Stored items:
■ ■ ■ ■ ■
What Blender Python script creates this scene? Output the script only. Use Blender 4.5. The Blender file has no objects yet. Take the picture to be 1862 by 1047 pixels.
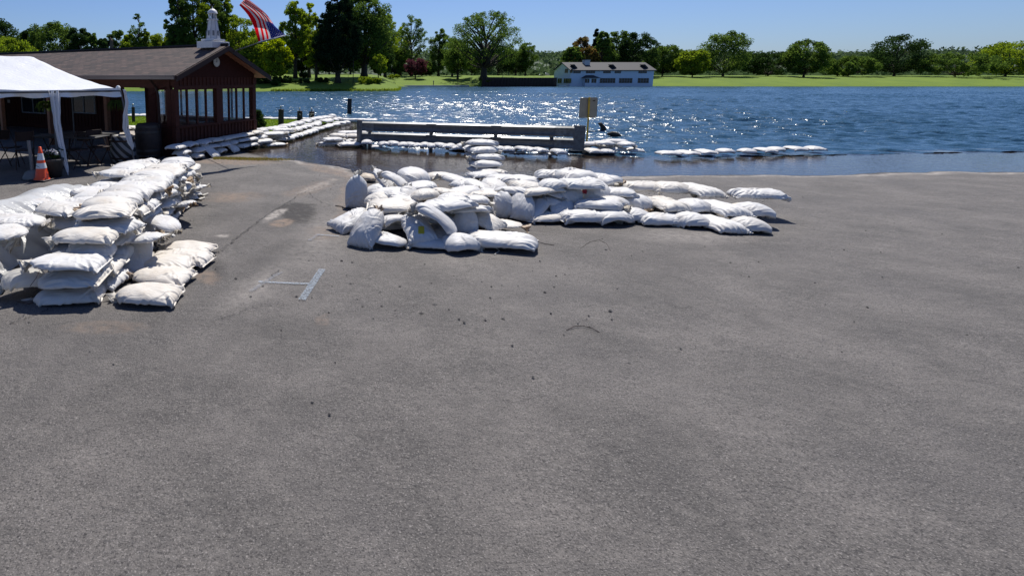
import bpy, bmesh, math, random
import numpy as np
from mathutils import Vector, Matrix
S = bpy.context.scene
COL = S.collection
R = math.radians
# ------------------------------------------------------------------ camera
F = 1000.0; CH = 2.1; CX, CY = 560.0, 299.0; PITCH = math.atan((299-143)/F)
cam = bpy.data.cameras.new('camera'); co = bpy.data.objects.new('camera', cam); COL.objects.link(co)
co.location = (0, 0, CH); co.rotation_euler = (math.pi/2-PITCH, 0, 0)
cam.sensor_width = 36; cam.sensor_fit = 'HORIZONTAL'; cam.lens = 36*F/1862
cam.shift_x = (931-CX)/1862; cam.shift_y = -(523.5-CY)/1862
cam.clip_start = .05; cam.clip_end = 6000
S.camera = co
# ------------------------------------------------------------------ light
SUN_EL, SUN_AZ = R(57), R(17)          # azimuth to the right of the view direction (+Y)
w = bpy.data.worlds.new('World'); S.world = w; w.use_nodes = True
nt = w.node_tree; bg = nt.nodes['Background']
sky = nt.nodes.new('ShaderNodeTexSky'); sky.sky_type = 'NISHITA'; sky.sun_disc = False
sky.sun_elevation = SUN_EL; sky.sun_rotation = SUN_AZ; sky.air_density = 1.0; sky.dust_density = .7; sky.ozone_density = 2.6
tint = nt.nodes.new('ShaderNodeVectorMath'); tint.operation = 'MULTIPLY'; tint.inputs[1].default_value = (.84, 1.04, 1.5)
nt.links.new(sky.outputs[0], tint.inputs[0]); nt.links.new(tint.outputs[0], bg.inputs[0]); bg.inputs[1].default_value = .056
sl = bpy.data.lights.new('sun', 'SUN'); sl.energy = 5.0; sl.angle = R(.53); sl.color = (1, .955, .88)
so = bpy.data.objects.new('sun', sl); COL.objects.link(so)
sd = Vector((math.sin(SUN_AZ)*math.cos(SUN_EL), math.cos(SUN_AZ)*math.cos(SUN_EL), math.sin(SUN_EL)))
so.rotation_euler = sd.to_track_quat('Z', 'Y').to_euler()
S.view_settings.view_transform = 'Standard'; S.view_settings.look = 'None'; S.view_settings.exposure = .25; S.view_settings.gamma = 1
S.render.engine = 'CYCLES'; S.cycles.use_denoising = True; S.cycles.max_bounces = 6; S.cycles.transparent_max_bounces = 12
S.cycles.sample_clamp_indirect = 4

# ------------------------------------------------------------------ helpers
def ray(u, v):
    a = (u-CX)/F; b = -(v-CY)/F; c, s = math.cos(PITCH), math.sin(PITCH)
    return Vector((a, b*s+c, b*c-s))
def P(u, v, z=0.0):                      # photo pixel -> point at height z
    d = ray(u, v); return Vector((0, 0, CH)) + d*((z-CH)/d.z)
def PY(u, v, Y):                         # photo pixel -> point at distance Y
    d = ray(u, v); return Vector((0, 0, CH)) + d*(Y/d.y)
def project(X, Y, Z):
    c, s = math.cos(PITCH), math.sin(PITCH)
    zc = Y*c-(Z-CH)*s; yc = Y*s+(Z-CH)*c
    zc = np.maximum(zc, .05)
    return CX+F*X/zc, CY-F*yc/zc
def tag(o, label=None, cat=None, group=None, kind=None):
    if label: o['label'] = label
    if cat: o['category'] = cat
    if group: o['group'] = group
    if kind: o['kind'] = kind
    return o
def empty(name, loc=(0,0,0), rz=0, **k):
    o = bpy.data.objects.new(name, None); COL.objects.link(o); o.location = loc; o.rotation_euler = (0,0,rz); o.empty_display_size = .1
    return tag(o, **k)
def mesh_obj(name, verts, faces, mat, parent=None, smooth=False, mats=None, mi=None, **k):
    me = bpy.data.meshes.new(name)
    me.from_pydata([tuple(v) for v in verts], [], [tuple(f) for f in faces])
    for m in (mats or [mat]): me.materials.append(m)
    if mi is not None: me.polygons.foreach_set('material_index', mi)
    if smooth: me.polygons.foreach_set('use_smooth', [True]*len(me.polygons))
    o = bpy.data.objects.new(name, me); COL.objects.link(o)
    if parent: o.parent = parent
    return tag(o, **k)
def fast_mesh(name, V, Fq, mat, parent=None, smooth=False, **k):
    """V (n,3) array, Fq (m,c) int array"""
    me = bpy.data.meshes.new(name); c = Fq.shape[1]
    me.vertices.add(len(V)); me.vertices.foreach_set('co', np.asarray(V, dtype=np.float32).ravel())
    me.loops.add(Fq.size); me.loops.foreach_set('vertex_index', Fq.astype(np.int32).ravel())
    me.polygons.add(len(Fq)); me.polygons.foreach_set('loop_start', np.arange(0, Fq.size, c, dtype=np.int32))
    me.update(calc_edges=True); me.validate()
    if smooth: me.polygons.foreach_set('use_smooth', [True]*len(me.polygons))
    if mat: me.materials.append(mat)
    o = bpy.data.objects.new(name, me); COL.objects.link(o)
    if parent: o.parent = parent
    return tag(o, **k)
class MB:
    """collects simple solids; build() links them as one mesh"""
    def __init__(s): s.v = []; s.f = []
    def add(s, vs, fs):
        n = len(s.v); s.v += [tuple(x) for x in vs]; s.f += [tuple(i+n for i in f) for f in fs]; return s
    def box(s, x0, x1, y0, y1, z0, z1, M=None):
        vs = [Vector((x, y, z)) for z in (z0, z1) for y in (y0, y1) for x in (x0, x1)]
        if M: vs = [M @ q for q in vs]
        return s.add(vs, [(0,2,3,1),(4,5,7,6),(0,1,5,4),(2,6,7,3),(0,4,6,2),(1,3,7,5)])
    def tube(s, pts, rad, n=8, cap=True):
        pts = [Vector(p) for p in pts]; rr = rad if isinstance(rad, (list, tuple)) else [rad]*len(pts)
        rings = []
        for i, p in enumerate(pts):
            d = (pts[min(i+1, len(pts)-1)]-pts[max(i-1, 0)]).normalized()
            a = d.cross(Vector((0,0,1)) if abs(d.z) < .9 else Vector((1,0,0))).normalized(); b = d.cross(a)
            rings.append([p+(a*math.cos(t)+b*math.sin(t))*rr[i] for t in [2*math.pi*k/n for k in range(n)]])
        vs = [q for r_ in rings for q in r_]
        fs = [(i*n+k, i*n+(k+1)%n, (i+1)*n+(k+1)%n, (i+1)*n+k) for i in range(len(pts)-1) for k in range(n)]
        if cap: fs += [tuple(range(n-1,-1,-1)), tuple((len(pts)-1)*n+k for k in range(n))]
        return s.add(vs, fs)
    def lathe(s, prof, c=(0,0,0), n=20):
        vs = [(c[0]+r_*math.cos(2*math.pi*k/n), c[1]+r_*math.sin(2*math.pi*k/n), c[2]+z) for r_, z in prof for k in range(n)]
        fs = [(i*n+k, i*n+(k+1)%n, (i+1)*n+(k+1)%n, (i+1)*n+k) for i in range(len(prof)-1) for k in range(n)]
        return s.add(vs, fs)
    def prism(s, poly, d0, d1, axis='y'):
        n = len(poly)
        mk = {'y': lambda p, d: (p[0], d, p[1]), 'x': lambda p, d: (d, p[0], p[1]), 'z': lambda p, d: (p[0], p[1], d)}[axis]
        vs = [mk(p, d0) for p in poly]+[mk(p, d1) for p in poly]
        return s.add(vs, [tuple(range(n)), tuple(range(2*n-1, n-1, -1))]+[(i, i+n, (i+1)%n+n, (i+1)%n) for i in range(n)])
    def build(s, name, mat, parent=None, smooth=False, bevel=0, **k):
        o = mesh_obj(name, s.v, s.f, mat, parent, smooth, **k)
        if bevel:
            b = o.modifiers.new('b', 'BEVEL'); b.width = bevel; b.segments = 2; b.limit_method = 'ANGLE'
        return o
def copy_tree(o, parent=None):
    c = o.copy(); COL.objects.link(c)
    if parent: c.parent = parent
    for ch in list(o.children): copy_tree(ch, c)
    return c

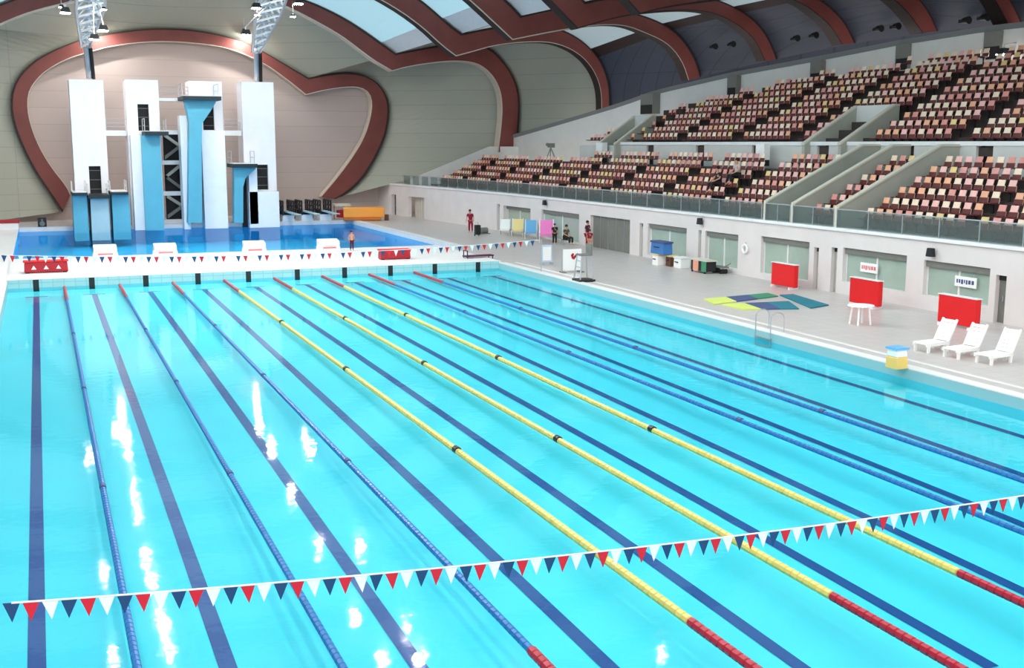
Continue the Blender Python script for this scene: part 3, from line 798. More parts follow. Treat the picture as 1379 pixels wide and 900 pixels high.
■ ■ ■ ■ ■
→ EXERCISE AIM
Only lines with "scene" are wanted here; list each of them.

→ RESULT FOR THIS EXERCISE
What Blender Python script creates this scene? Output the script only. Use Blender 4.5. The Blender file has no objects yet. Take the picture to be 1862 by 1047 pixels.
S = bpy.context.scene
Continue the Blender Python script for this scene: part 3, from line 798. More parts follow. Treat the picture as 1379 pixels wide and 900 pixels high.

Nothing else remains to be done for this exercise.